After vehemently criticizing China for its civil-military fusion model, Pentagon has now decided to follow China’s lead by awarding a contract to a consortium of American universities for advancing hypersonic research.
A $100 million contract was awarded to Texas A&M University where the university, along with other universities, will work closely with the military and defence research agencies to pursue research “transitioning academic research into developing systems.
“This first-of-its-kind consortium will be critical to advancing hypersonics research and innovation, a key priority of the Department of Defense,” Michael Kratsios, acting undersecretary of defence for research and engineering said in a statement released by the US Department of Defence (DoD).
“Importantly, through collaborative industry and academic partnerships, it will also accelerate technology transfer and strengthen workforce development to meet the nation’s future warfighting needs,” he added.
The Chinese People’s Liberation Army (PLA) regularly uses Chinese universities to accelerate military research which is then applied to develop defence equipment. The west has been critical of this approach as potential threats for the proliferation of sensitive information through collaborations with other international universities persist.
Western countries including the US and UK have warned China for using its universities for military research purposes.
US Secretary of State, Mike Pompeo accused the Chinese government of theft saying:
“Chinese government strategies and policies that exploit the access of some of China’s brightest graduate students and researchers, in targeted fields, to divert and steal sensitive technologies and intellectual property from US institutions, taking undue advantage of our open and collaborative academic and research environment.”
Australian Strategic Policy Institute (ASPI), an Australian think tank in its report listed forty-three Chinese universities that it said should be considered ‘very high’ or ‘high’ risk collaborators because of their involvement in research for military and defence purposes.
The US has now resorted to a similar strategy in the race to build hypersonic weapons. The Texas A&M University’s Engineering Experiment Station (TEES) will head a consortium called ‘University Consortium for Applied Hypersonics’ (UCAH) that will receive $20 million per year.
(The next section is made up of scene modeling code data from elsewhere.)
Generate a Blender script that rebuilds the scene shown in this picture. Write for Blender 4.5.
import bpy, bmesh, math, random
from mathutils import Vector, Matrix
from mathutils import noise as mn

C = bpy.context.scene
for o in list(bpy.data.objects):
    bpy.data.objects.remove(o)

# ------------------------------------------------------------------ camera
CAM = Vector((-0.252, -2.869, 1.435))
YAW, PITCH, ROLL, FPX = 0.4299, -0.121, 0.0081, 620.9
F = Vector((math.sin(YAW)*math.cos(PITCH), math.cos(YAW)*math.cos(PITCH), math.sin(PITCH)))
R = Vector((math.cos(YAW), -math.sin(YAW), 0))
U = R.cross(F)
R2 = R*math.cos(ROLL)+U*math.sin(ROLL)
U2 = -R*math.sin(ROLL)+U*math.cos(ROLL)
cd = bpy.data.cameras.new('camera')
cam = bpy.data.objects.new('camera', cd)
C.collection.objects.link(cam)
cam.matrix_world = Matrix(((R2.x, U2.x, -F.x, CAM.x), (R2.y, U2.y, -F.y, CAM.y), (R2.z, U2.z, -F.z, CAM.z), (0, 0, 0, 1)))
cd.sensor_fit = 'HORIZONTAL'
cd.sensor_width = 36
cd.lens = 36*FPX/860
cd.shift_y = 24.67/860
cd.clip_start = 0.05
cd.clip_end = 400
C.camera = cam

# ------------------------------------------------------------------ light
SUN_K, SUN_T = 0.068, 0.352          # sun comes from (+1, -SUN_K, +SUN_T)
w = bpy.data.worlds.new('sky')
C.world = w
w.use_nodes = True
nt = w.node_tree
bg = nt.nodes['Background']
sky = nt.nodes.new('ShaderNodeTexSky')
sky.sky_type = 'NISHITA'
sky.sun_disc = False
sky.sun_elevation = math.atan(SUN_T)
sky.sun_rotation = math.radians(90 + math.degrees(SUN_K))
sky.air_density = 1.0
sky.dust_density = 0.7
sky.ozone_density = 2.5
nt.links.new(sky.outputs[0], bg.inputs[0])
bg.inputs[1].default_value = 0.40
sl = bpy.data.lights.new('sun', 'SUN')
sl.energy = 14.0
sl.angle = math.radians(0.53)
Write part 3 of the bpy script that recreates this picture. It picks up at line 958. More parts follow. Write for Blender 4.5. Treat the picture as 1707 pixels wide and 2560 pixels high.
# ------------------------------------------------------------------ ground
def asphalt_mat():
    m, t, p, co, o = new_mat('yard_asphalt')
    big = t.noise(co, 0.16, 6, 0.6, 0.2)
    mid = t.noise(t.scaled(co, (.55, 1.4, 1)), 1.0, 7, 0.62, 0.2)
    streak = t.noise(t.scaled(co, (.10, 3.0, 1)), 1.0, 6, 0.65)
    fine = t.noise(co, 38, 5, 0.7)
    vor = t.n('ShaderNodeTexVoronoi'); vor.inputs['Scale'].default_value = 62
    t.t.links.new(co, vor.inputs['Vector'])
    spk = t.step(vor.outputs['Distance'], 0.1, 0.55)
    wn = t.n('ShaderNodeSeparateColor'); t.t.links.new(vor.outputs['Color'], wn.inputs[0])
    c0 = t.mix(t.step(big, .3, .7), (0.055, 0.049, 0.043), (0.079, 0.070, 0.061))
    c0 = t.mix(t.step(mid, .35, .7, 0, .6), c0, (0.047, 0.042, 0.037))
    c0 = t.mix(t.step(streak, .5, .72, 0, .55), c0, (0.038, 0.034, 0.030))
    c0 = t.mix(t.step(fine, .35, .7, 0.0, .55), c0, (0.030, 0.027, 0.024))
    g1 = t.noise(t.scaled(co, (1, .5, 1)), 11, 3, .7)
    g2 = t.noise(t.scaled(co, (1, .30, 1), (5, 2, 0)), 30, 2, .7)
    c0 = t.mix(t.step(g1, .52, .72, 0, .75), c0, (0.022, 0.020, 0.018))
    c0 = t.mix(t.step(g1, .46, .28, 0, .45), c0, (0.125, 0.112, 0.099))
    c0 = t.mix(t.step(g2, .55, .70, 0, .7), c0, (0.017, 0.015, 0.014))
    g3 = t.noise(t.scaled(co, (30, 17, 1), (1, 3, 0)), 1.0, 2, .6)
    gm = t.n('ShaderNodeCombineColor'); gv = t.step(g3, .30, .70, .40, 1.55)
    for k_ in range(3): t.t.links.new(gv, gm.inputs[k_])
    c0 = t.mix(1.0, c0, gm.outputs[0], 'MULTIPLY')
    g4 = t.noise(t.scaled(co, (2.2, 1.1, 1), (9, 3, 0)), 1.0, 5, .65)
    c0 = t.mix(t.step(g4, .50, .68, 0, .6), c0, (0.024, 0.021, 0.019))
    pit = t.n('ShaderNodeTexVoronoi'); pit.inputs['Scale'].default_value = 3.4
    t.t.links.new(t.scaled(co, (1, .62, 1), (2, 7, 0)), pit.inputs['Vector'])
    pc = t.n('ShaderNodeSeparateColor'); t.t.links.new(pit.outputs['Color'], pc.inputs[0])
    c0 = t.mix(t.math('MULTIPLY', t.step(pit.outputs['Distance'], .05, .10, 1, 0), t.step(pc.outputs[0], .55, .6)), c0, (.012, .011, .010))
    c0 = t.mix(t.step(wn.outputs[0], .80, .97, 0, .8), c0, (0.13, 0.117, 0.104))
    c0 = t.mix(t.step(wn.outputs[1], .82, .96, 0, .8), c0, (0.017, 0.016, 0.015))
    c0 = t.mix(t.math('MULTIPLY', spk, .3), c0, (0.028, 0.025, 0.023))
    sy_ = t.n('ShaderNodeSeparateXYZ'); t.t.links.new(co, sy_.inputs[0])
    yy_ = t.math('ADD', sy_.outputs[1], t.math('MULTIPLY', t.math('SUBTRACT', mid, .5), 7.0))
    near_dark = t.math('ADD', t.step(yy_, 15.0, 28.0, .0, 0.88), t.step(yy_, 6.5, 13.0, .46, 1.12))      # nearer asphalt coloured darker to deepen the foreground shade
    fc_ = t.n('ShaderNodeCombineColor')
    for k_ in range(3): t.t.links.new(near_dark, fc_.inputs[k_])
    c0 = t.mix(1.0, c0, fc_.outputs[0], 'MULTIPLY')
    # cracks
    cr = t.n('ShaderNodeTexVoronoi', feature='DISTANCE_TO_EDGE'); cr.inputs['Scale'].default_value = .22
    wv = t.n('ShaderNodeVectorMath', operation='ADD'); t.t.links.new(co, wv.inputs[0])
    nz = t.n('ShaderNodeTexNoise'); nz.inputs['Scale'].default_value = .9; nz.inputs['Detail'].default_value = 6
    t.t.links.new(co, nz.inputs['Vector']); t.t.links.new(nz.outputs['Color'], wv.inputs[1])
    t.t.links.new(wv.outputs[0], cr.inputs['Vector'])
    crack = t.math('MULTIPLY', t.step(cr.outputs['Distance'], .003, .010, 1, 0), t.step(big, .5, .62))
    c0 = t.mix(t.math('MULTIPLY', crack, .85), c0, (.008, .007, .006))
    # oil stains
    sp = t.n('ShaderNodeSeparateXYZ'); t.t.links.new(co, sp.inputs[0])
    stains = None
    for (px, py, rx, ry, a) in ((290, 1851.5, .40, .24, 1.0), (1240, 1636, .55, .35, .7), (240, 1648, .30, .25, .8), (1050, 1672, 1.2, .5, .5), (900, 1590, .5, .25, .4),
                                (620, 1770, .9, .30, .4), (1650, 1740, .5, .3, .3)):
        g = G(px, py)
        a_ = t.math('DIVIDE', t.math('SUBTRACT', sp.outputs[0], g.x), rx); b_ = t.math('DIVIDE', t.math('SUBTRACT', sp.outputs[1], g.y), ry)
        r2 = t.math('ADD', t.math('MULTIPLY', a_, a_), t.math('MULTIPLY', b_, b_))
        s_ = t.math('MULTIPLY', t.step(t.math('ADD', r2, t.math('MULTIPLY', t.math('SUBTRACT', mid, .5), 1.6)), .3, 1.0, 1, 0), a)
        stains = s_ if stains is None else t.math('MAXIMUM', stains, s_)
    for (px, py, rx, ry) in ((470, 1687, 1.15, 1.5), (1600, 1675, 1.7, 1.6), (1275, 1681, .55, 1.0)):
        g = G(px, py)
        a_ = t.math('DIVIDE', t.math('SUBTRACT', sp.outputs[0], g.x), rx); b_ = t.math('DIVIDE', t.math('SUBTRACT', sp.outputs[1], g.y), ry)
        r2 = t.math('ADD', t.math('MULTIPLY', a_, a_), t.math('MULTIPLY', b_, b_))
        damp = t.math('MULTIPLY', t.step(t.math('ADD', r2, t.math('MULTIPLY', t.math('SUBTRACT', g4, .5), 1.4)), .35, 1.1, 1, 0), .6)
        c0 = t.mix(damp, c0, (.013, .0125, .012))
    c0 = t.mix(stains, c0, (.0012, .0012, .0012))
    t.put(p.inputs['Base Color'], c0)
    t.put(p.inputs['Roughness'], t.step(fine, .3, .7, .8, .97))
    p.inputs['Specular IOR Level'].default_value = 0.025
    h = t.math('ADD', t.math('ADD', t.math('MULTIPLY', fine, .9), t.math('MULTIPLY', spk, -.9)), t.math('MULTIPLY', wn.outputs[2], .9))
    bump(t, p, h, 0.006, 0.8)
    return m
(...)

TEES has already identified 41 institutions from at least 23 states that are committed to participating in the UCAH, DoD said in a statement.
In a report by Defence News, Gillian Bussey, director of the Pentagon’s Joint Hypersonics Transition Office pointed out that hypersonic development activities in China, where academic research papers show that college students are being exposed to every element of hypersonic vehicle development, from design to flying experimental prototypes in wind tunnel tests.
“The gold standard [for the U.S. university consortium] would be to have the team develop a vehicle and fly it. That really depends on our budget and how things go,” Bussey said.
The consortium is expected to begin working in the next few weeks and will work closely with the military services, defence research agencies, and other government organizations, such as the National Aeronautics and Space Administration (NASA) and the Energy Department.
The American interest in hypersonic vehicles has seen peaks and valleys in the last 60 years. However, now the US is looking at competition as its superiority is threatened by China and Russia. In 2018, Pentagon declared that the “highest technical priority” is the development of hypersonic capabilities.
“I’m sorry for everybody out there who champion some other high priority, some technical thing; it’s not that I disagree with those. But there has to be a first, and hypersonics is my first,” said Michael Griffin, Pentagon’s then undersecretary of defence for research and engineering at a conference.
As the US military is vying to catch up with Russia and China who are ahead in the race for hypersonic missiles, it has clearly now resorted to a similar approach that it once criticized.